_Directive_:
Print all of the data exactly.

============================================================

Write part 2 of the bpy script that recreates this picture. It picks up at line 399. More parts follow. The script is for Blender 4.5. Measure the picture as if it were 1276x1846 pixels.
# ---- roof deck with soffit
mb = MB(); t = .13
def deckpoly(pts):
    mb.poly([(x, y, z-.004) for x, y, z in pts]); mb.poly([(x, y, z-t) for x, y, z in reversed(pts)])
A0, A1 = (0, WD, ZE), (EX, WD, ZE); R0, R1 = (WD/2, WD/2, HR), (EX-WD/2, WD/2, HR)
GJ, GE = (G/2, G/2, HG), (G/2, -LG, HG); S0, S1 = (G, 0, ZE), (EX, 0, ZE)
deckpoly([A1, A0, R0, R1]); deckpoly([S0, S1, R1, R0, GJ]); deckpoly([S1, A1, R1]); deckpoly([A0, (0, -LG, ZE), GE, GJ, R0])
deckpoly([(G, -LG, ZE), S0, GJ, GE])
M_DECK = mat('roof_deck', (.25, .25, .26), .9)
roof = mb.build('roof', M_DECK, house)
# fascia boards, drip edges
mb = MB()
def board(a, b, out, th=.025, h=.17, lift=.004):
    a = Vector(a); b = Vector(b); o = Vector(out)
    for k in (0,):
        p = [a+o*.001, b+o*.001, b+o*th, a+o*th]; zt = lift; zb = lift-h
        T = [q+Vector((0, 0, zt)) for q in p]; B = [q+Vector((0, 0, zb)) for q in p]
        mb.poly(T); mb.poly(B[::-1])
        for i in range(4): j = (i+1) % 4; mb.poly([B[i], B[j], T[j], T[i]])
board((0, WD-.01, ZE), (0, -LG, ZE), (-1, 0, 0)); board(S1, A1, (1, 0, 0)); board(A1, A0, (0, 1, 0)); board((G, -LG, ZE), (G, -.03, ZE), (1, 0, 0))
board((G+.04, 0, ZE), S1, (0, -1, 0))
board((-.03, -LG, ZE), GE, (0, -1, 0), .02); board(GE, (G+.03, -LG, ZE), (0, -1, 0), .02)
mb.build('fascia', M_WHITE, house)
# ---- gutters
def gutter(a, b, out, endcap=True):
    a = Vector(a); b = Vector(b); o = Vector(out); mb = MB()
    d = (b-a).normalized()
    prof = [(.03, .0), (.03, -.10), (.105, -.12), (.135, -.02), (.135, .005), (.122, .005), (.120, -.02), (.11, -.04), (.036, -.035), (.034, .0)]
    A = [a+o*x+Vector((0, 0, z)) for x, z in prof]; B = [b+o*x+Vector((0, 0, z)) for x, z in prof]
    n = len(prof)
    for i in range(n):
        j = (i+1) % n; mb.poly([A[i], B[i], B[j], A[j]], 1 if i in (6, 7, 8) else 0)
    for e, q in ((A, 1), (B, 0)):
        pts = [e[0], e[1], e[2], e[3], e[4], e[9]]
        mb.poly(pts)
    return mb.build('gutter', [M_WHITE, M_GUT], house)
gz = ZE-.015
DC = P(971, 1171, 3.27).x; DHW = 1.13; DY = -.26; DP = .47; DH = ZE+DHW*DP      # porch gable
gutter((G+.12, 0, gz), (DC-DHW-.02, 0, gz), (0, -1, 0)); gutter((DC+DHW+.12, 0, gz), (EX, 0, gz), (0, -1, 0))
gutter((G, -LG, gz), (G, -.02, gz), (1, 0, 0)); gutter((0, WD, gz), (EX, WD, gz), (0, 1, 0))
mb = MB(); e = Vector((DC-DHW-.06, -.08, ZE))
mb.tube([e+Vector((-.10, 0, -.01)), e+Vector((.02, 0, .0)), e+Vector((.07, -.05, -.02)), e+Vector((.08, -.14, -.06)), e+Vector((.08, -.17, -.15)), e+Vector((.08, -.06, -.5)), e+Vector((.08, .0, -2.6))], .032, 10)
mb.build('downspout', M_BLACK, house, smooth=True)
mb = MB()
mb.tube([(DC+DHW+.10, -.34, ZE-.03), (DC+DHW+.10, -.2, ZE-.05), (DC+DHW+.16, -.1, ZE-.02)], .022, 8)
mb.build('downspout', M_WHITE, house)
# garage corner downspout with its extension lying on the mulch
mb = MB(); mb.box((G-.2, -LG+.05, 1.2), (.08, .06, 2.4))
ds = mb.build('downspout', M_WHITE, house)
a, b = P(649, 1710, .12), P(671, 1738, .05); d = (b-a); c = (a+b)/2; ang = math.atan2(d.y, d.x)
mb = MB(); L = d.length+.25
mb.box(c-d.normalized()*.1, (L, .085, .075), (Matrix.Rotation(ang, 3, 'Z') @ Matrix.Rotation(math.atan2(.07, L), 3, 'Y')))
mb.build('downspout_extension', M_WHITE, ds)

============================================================

_Answer to this exercise_:
Write part 2 of the bpy script that recreates this picture. It picks up at line 399. More parts follow. The script is for Blender 4.5. Measure the picture as if it were 1276x1846 pixels.
# ---- roof deck with soffit
mb = MB(); t = .13
def deckpoly(pts):
    mb.poly([(x, y, z-.004) for x, y, z in pts]); mb.poly([(x, y, z-t) for x, y, z in reversed(pts)])
A0, A1 = (0, WD, ZE), (EX, WD, ZE); R0, R1 = (WD/2, WD/2, HR), (EX-WD/2, WD/2, HR)
GJ, GE = (G/2, G/2, HG), (G/2, -LG, HG); S0, S1 = (G, 0, ZE), (EX, 0, ZE)
deckpoly([A1, A0, R0, R1]); deckpoly([S0, S1, R1, R0, GJ]); deckpoly([S1, A1, R1]); deckpoly([A0, (0, -LG, ZE), GE, GJ, R0])
deckpoly([(G, -LG, ZE), S0, GJ, GE])
M_DECK = mat('roof_deck', (.25, .25, .26), .9)
roof = mb.build('roof', M_DECK, house)
# fascia boards, drip edges
mb = MB()
def board(a, b, out, th=.025, h=.17, lift=.004):
    a = Vector(a); b = Vector(b); o = Vector(out)
    for k in (0,):
        p = [a+o*.001, b+o*.001, b+o*th, a+o*th]; zt = lift; zb = lift-h
        T = [q+Vector((0, 0, zt)) for q in p]; B = [q+Vector((0, 0, zb)) for q in p]
        mb.poly(T); mb.poly(B[::-1])
        for i in range(4): j = (i+1) % 4; mb.poly([B[i], B[j], T[j], T[i]])
board((0, WD-.01, ZE), (0, -LG, ZE), (-1, 0, 0)); board(S1, A1, (1, 0, 0)); board(A1, A0, (0, 1, 0)); board((G, -LG, ZE), (G, -.03, ZE), (1, 0, 0))
board((G+.04, 0, ZE), S1, (0, -1, 0))
board((-.03, -LG, ZE), GE, (0, -1, 0), .02); board(GE, (G+.03, -LG, ZE), (0, -1, 0), .02)
mb.build('fascia', M_WHITE, house)
# ---- gutters
def gutter(a, b, out, endcap=True):
    a = Vector(a); b = Vector(b); o = Vector(out); mb = MB()
    d = (b-a).normalized()
    prof = [(.03, .0), (.03, -.10), (.105, -.12), (.135, -.02), (.135, .005), (.122, .005), (.120, -.02), (.11, -.04), (.036, -.035), (.034, .0)]
    A = [a+o*x+Vector((0, 0, z)) for x, z in prof]; B = [b+o*x+Vector((0, 0, z)) for x, z in prof]
    n = len(prof)
    for i in range(n):
        j = (i+1) % n; mb.poly([A[i], B[i], B[j], A[j]], 1 if i in (6, 7, 8) else 0)
    for e, q in ((A, 1), (B, 0)):
        pts = [e[0], e[1], e[2], e[3], e[4], e[9]]
        mb.poly(pts)
    return mb.build('gutter', [M_WHITE, M_GUT], house)
gz = ZE-.015
DC = P(971, 1171, 3.27).x; DHW = 1.13; DY = -.26; DP = .47; DH = ZE+DHW*DP      # porch gable
gutter((G+.12, 0, gz), (DC-DHW-.02, 0, gz), (0, -1, 0)); gutter((DC+DHW+.12, 0, gz), (EX, 0, gz), (0, -1, 0))
gutter((G, -LG, gz), (G, -.02, gz), (1, 0, 0)); gutter((0, WD, gz), (EX, WD, gz), (0, 1, 0))
mb = MB(); e = Vector((DC-DHW-.06, -.08, ZE))
mb.tube([e+Vector((-.10, 0, -.01)), e+Vector((.02, 0, .0)), e+Vector((.07, -.05, -.02)), e+Vector((.08, -.14, -.06)), e+Vector((.08, -.17, -.15)), e+Vector((.08, -.06, -.5)), e+Vector((.08, .0, -2.6))], .032, 10)
mb.build('downspout', M_BLACK, house, smooth=True)
mb = MB()
mb.tube([(DC+DHW+.10, -.34, ZE-.03), (DC+DHW+.10, -.2, ZE-.05), (DC+DHW+.16, -.1, ZE-.02)], .022, 8)
mb.build('downspout', M_WHITE, house)
# garage corner downspout with its extension lying on the mulch
mb = MB(); mb.box((G-.2, -LG+.05, 1.2), (.08, .06, 2.4))
ds = mb.build('downspout', M_WHITE, house)
a, b = P(649, 1710, .12), P(671, 1738, .05); d = (b-a); c = (a+b)/2; ang = math.atan2(d.y, d.x)
mb = MB(); L = d.length+.25
mb.box(c-d.normalized()*.1, (L, .085, .075), (Matrix.Rotation(ang, 3, 'Z') @ Matrix.Rotation(math.atan2(.07, L), 3, 'Y')))
mb.build('downspout_extension', M_WHITE, ds)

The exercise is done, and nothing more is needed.